* [SHORT TASK]:
Write out each line exactly as it stands, please.

** Start **

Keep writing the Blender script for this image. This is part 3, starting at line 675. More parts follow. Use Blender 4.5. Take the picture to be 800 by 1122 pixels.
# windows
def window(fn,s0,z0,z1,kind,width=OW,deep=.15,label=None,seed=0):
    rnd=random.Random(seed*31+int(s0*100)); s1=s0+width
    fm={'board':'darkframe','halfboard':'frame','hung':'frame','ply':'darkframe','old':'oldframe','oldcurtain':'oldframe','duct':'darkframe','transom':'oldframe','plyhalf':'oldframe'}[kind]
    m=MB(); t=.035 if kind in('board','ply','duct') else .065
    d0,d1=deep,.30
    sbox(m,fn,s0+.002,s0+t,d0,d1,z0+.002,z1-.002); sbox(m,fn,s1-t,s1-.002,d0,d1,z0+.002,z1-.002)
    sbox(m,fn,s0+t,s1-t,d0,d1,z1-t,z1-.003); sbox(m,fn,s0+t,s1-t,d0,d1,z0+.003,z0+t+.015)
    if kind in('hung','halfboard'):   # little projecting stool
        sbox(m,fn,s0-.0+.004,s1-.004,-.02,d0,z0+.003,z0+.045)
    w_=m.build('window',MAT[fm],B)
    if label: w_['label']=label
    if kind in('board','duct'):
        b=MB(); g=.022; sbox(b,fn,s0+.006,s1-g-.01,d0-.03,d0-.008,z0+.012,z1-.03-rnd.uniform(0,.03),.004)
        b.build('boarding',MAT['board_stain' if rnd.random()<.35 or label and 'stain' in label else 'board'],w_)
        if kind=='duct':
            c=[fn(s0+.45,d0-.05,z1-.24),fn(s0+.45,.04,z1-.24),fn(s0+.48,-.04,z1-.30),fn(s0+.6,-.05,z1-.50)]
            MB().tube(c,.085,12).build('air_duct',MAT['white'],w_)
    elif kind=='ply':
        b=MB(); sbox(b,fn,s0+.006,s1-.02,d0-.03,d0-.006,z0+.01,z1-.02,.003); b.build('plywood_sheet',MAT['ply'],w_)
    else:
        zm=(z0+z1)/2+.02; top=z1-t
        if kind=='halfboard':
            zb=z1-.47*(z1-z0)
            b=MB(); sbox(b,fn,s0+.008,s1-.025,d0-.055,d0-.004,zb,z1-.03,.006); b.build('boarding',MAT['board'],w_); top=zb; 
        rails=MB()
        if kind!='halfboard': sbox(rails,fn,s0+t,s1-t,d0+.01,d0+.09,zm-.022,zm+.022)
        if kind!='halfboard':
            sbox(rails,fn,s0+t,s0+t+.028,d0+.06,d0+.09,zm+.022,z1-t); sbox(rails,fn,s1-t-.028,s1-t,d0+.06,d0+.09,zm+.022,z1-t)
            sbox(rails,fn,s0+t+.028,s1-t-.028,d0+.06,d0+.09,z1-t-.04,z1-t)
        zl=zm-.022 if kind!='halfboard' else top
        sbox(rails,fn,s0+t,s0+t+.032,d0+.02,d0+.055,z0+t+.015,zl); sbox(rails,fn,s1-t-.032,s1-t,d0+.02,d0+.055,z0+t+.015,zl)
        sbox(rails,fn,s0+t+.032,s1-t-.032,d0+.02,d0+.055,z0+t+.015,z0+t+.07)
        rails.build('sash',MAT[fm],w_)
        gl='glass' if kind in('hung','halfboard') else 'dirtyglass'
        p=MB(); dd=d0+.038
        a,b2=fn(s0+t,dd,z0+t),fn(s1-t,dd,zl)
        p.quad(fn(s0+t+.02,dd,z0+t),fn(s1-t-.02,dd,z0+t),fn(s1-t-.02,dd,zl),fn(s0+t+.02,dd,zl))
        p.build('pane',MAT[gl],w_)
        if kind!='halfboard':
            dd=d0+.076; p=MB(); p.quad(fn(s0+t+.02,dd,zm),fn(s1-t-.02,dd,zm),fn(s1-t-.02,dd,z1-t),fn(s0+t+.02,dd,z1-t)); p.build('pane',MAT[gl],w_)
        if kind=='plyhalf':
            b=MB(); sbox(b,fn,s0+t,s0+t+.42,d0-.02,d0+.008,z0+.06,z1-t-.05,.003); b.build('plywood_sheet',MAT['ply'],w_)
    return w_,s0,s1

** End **

* [RESULT]:
Keep writing the Blender script for this image. This is part 3, starting at line 675. More parts follow. Use Blender 4.5. Take the picture to be 800 by 1122 pixels.
# windows
def window(fn,s0,z0,z1,kind,width=OW,deep=.15,label=None,seed=0):
    rnd=random.Random(seed*31+int(s0*100)); s1=s0+width
    fm={'board':'darkframe','halfboard':'frame','hung':'frame','ply':'darkframe','old':'oldframe','oldcurtain':'oldframe','duct':'darkframe','transom':'oldframe','plyhalf':'oldframe'}[kind]
    m=MB(); t=.035 if kind in('board','ply','duct') else .065
    d0,d1=deep,.30
    sbox(m,fn,s0+.002,s0+t,d0,d1,z0+.002,z1-.002); sbox(m,fn,s1-t,s1-.002,d0,d1,z0+.002,z1-.002)
    sbox(m,fn,s0+t,s1-t,d0,d1,z1-t,z1-.003); sbox(m,fn,s0+t,s1-t,d0,d1,z0+.003,z0+t+.015)
    if kind in('hung','halfboard'):   # little projecting stool
        sbox(m,fn,s0-.0+.004,s1-.004,-.02,d0,z0+.003,z0+.045)
    w_=m.build('window',MAT[fm],B)
    if label: w_['label']=label
    if kind in('board','duct'):
        b=MB(); g=.022; sbox(b,fn,s0+.006,s1-g-.01,d0-.03,d0-.008,z0+.012,z1-.03-rnd.uniform(0,.03),.004)
        b.build('boarding',MAT['board_stain' if rnd.random()<.35 or label and 'stain' in label else 'board'],w_)
        if kind=='duct':
            c=[fn(s0+.45,d0-.05,z1-.24),fn(s0+.45,.04,z1-.24),fn(s0+.48,-.04,z1-.30),fn(s0+.6,-.05,z1-.50)]
            MB().tube(c,.085,12).build('air_duct',MAT['white'],w_)
    elif kind=='ply':
        b=MB(); sbox(b,fn,s0+.006,s1-.02,d0-.03,d0-.006,z0+.01,z1-.02,.003); b.build('plywood_sheet',MAT['ply'],w_)
    else:
        zm=(z0+z1)/2+.02; top=z1-t
        if kind=='halfboard':
            zb=z1-.47*(z1-z0)
            b=MB(); sbox(b,fn,s0+.008,s1-.025,d0-.055,d0-.004,zb,z1-.03,.006); b.build('boarding',MAT['board'],w_); top=zb; 
        rails=MB()
        if kind!='halfboard': sbox(rails,fn,s0+t,s1-t,d0+.01,d0+.09,zm-.022,zm+.022)
        if kind!='halfboard':
            sbox(rails,fn,s0+t,s0+t+.028,d0+.06,d0+.09,zm+.022,z1-t); sbox(rails,fn,s1-t-.028,s1-t,d0+.06,d0+.09,zm+.022,z1-t)
            sbox(rails,fn,s0+t+.028,s1-t-.028,d0+.06,d0+.09,z1-t-.04,z1-t)
        zl=zm-.022 if kind!='halfboard' else top
        sbox(rails,fn,s0+t,s0+t+.032,d0+.02,d0+.055,z0+t+.015,zl); sbox(rails,fn,s1-t-.032,s1-t,d0+.02,d0+.055,z0+t+.015,zl)
        sbox(rails,fn,s0+t+.032,s1-t-.032,d0+.02,d0+.055,z0+t+.015,z0+t+.07)
        rails.build('sash',MAT[fm],w_)
        gl='glass' if kind in('hung','halfboard') else 'dirtyglass'
        p=MB(); dd=d0+.038
        a,b2=fn(s0+t,dd,z0+t),fn(s1-t,dd,zl)
        p.quad(fn(s0+t+.02,dd,z0+t),fn(s1-t-.02,dd,z0+t),fn(s1-t-.02,dd,zl),fn(s0+t+.02,dd,zl))
        p.build('pane',MAT[gl],w_)
        if kind!='halfboard':
            dd=d0+.076; p=MB(); p.quad(fn(s0+t+.02,dd,zm),fn(s1-t-.02,dd,zm),fn(s1-t-.02,dd,z1-t),fn(s0+t+.02,dd,z1-t)); p.build('pane',MAT[gl],w_)
        if kind=='plyhalf':
            b=MB(); sbox(b,fn,s0+t,s0+t+.42,d0-.02,d0+.008,z0+.06,z1-t-.05,.003); b.build('plywood_sheet',MAT['ply'],w_)
    return w_,s0,s1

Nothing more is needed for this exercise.